E teve mesmo sabor a isso. Houve espaço para diálogo entre público e banda. Tempo para a banda se sentar no chão e brindar com vinho verde (“in the UK green wine is not really a thing”, comentava Charlie Wayne). Um carinho muito particular por parte de quem assistia. O final de “Turbines/Pigs” causou mais do que meros arrepios, e eis o testemunho deste que escreve esta reportagem: até as pernas me ficaram ligeiramente dormentes da emoção, de tão cheio soou. E May Kershaw, talvez um dos membros mais discretos e humildes da banda na sua forma de estar em palco, foi uma grande surpresa: ficou à vista o seu talento bruto. Poderia estender este elogio aos restantes membros da banda; bem como à violinista Nina Lim (em substituição de Georgia Ellery, dos Jockstrap), que também ofereceu uma performance competente.

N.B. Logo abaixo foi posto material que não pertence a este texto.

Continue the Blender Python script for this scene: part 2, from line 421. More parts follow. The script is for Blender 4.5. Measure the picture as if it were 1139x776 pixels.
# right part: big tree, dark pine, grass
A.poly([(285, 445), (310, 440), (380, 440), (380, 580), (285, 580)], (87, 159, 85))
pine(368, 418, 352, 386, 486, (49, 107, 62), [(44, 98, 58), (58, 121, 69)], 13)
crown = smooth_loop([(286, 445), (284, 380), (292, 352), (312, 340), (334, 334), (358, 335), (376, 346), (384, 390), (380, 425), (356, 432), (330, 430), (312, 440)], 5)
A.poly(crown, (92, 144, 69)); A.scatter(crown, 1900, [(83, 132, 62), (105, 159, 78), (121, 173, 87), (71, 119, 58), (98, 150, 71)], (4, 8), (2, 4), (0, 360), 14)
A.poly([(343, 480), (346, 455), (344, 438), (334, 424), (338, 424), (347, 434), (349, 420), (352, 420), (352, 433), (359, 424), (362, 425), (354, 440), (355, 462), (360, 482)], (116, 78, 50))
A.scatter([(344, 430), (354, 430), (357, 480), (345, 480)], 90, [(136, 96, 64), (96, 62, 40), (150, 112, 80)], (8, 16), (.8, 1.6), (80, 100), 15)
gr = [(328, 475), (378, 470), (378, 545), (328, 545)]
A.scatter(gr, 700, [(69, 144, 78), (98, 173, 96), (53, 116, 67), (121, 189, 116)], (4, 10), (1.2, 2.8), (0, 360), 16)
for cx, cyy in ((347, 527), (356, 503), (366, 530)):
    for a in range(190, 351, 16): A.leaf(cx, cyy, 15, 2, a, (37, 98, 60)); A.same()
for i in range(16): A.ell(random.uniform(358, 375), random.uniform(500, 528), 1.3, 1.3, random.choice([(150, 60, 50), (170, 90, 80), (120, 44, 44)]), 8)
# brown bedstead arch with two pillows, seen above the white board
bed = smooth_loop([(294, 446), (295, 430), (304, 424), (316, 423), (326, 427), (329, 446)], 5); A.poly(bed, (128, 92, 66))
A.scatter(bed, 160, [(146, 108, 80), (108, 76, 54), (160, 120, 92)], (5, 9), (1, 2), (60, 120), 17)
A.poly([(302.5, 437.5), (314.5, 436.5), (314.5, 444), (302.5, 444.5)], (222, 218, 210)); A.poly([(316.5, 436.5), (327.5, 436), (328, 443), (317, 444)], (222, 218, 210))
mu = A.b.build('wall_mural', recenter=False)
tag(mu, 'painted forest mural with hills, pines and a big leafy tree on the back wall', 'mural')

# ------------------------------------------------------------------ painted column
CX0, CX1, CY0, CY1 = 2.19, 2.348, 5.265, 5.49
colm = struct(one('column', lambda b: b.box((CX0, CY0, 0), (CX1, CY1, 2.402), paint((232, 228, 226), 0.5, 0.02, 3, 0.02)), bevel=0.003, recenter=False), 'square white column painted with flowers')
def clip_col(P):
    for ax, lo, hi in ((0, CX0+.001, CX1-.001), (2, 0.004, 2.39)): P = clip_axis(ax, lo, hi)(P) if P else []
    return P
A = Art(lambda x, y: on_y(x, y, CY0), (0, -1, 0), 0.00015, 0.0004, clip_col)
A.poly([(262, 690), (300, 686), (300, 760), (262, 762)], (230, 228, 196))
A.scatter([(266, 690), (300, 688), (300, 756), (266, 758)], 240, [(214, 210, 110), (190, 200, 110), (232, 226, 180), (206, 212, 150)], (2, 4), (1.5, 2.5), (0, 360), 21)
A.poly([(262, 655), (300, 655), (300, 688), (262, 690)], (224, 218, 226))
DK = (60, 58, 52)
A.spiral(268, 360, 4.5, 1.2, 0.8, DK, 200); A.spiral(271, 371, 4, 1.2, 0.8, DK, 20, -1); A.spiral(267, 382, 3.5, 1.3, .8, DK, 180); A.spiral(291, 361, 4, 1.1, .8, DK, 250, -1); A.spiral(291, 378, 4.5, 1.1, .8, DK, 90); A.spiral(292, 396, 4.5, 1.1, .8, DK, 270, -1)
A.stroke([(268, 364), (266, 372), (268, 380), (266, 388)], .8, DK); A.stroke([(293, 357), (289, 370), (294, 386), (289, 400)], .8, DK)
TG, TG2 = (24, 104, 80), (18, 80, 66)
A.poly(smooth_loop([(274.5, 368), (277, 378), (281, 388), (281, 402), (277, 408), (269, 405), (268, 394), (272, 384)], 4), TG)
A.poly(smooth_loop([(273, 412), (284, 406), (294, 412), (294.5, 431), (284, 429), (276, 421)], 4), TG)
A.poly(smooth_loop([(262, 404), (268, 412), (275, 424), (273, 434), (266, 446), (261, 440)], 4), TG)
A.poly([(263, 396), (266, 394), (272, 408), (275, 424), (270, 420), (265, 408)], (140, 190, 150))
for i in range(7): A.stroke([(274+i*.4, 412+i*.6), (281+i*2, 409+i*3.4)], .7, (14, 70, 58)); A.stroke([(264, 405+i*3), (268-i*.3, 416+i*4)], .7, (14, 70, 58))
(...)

Do Bairro Alto os BC,NR seguem agora para o Meco, onde na primeira noite do SBSR terão oportunidade de se apresentar diante de uma plateia, esperamos, bem mais vasta. Vai ser uma oportunidade de podermos testemunhar — agora ao ar livre e com menos calor, embora com uma maior distância em relação aos músicos — a magia que esta etapa de reinvenção dos BC,NR tem para oferecer. Na sala da ZDB, o guitarra Luke Mark deixou uma promessa brincalhona de que a próxima passagem por Portugal deverá ser num inverno, com uma temperatura mais suportável. Amor do lado do público não lhes faltará. O concerto desta quinta-feira à noite em Lisboa deixou explícito que não são só os BC, NR que são “friends forever”; também fazemos parte, e os músicos em cima do palco bateram palmas connosco no fim. Vivemos a música juntos.